Se erigió en la autora de su leyenda y por alguna razón mística, tal vez telúrica, parecen ser más los lectores que acuden a probar la miel de sus terremotos en letras.

Igual que varias veces ella “cruzó el charco”, mi instinto constante franquea los cielos del Atlántico y repasa la tarde de brocha y hotel, maleta al suelo y pregunta al aire, arribo y asombro, incertidumbre, descubrimientos y canto… 

“Jugó sus mejores cartas y atrajo al mundo...”

Le entono de nuevo en el barrio de San Miguel, frente a la casa natal:

“América la hizo reina en copla y cajón…”

 Retumba, entre las frases de la trova mía, la certeza de los transeúntes:

“Ole cubanito; Lola está aquí…”
“Ella te ampara…”

Más modula en remembranza mi garganta:

“… la sangre hierve en mis venas y es mi raíz española que se convierte en canción…”

Melodía y verso se elevan queriendo repetir el ímpetu del mar y me imagino, a la vera de mi camarógrafo y de Juan, pidiendo:

“Tráeme siempre Lola, tráeme siempre…”

Ahora, sin embargo, no estoy frente a la primera puerta de su vida, sino en la colina del Hotel Nacional, rastreando las antiguas huellas de la entrañable estrella y el eco de mi composición a su memoria me rasga una vez más el celofán del sentimiento con el mismo propósito que en aquel memorable verano:

Me asomo a Yemayá, descubro en mis ojos el beso azul que la deidad dispensa sobre las costas de América y Andalucía y el malecón habanero reluce, acompasado por vehementes cabriolas de danzarina, como los volantes de la bata de la jerezana.

Es el remedo transmutado de otra frase lo que me brota, con la misma transparencia de mi coro en la calle Sol: 

“Si me pierdo, que me busquen en Andalucía”.

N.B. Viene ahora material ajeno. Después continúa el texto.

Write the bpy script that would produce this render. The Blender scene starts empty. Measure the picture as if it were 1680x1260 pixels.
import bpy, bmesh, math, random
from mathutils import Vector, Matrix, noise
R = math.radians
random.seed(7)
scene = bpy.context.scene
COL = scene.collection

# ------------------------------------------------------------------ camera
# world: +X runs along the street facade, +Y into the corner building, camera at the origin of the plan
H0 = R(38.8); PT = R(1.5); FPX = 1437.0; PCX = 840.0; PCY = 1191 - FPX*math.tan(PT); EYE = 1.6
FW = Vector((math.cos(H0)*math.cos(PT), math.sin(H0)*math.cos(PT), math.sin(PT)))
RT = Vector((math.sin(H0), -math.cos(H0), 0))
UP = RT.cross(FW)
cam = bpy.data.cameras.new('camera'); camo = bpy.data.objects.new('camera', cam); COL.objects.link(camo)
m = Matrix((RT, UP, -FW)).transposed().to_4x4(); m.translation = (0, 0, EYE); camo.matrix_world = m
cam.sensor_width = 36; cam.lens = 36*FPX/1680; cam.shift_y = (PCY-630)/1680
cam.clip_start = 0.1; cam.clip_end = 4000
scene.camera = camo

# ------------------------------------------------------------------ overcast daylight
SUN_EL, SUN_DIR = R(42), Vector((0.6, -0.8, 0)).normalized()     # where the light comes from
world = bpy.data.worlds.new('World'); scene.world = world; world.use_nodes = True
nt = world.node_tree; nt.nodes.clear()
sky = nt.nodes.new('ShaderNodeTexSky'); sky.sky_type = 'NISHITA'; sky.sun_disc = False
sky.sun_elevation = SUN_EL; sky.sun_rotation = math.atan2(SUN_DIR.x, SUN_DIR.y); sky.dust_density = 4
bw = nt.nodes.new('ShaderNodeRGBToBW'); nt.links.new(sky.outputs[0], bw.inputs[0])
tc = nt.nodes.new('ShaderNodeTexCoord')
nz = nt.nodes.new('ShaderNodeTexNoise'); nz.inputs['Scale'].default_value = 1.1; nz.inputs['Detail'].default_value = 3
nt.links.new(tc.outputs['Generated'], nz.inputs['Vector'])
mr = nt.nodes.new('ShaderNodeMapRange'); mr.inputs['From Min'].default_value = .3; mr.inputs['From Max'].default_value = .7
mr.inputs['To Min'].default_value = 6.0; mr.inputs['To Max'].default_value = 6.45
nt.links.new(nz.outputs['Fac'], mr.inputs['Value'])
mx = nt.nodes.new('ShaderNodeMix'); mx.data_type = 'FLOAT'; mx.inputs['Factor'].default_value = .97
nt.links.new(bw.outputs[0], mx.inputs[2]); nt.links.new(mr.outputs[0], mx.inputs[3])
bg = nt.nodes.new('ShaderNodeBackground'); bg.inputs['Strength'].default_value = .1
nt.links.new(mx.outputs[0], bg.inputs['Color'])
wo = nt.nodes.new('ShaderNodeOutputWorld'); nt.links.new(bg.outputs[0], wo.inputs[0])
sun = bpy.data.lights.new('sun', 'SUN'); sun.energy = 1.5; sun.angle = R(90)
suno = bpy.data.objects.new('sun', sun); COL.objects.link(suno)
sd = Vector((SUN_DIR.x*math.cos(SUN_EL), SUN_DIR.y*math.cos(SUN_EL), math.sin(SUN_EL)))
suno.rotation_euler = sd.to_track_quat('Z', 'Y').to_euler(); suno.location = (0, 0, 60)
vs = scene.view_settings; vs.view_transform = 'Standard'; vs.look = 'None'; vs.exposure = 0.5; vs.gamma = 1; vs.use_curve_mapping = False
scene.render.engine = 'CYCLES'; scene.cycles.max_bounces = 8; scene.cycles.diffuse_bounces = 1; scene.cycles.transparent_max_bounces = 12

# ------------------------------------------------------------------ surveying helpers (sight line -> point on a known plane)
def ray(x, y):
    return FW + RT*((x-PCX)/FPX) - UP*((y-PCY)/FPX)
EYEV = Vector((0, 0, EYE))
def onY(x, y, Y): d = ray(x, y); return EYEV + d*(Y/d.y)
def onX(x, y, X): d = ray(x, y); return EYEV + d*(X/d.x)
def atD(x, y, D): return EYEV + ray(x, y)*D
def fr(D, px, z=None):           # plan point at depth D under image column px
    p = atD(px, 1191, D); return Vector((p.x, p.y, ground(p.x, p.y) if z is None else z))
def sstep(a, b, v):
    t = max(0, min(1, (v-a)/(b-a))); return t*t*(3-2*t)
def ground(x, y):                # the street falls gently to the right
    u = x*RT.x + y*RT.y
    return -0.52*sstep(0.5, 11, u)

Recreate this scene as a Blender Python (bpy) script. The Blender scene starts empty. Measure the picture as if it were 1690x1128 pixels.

Entonces, por los caminos de mi fértil pensamiento, se aparece Lola: enigma total, en una invitación de silueta a trasluz y vislumbra de nuevo mis ineludibles y milagrosos retornos a los soles gaditanos. Comprendo finalmente que fue ella, adivinadora bola de cristal en manos, la causa más rotunda, no solo de mi devoto gesto a lo español, sino de que sienta yo sembrado a Jerez, en la hondura más sagrada del alma.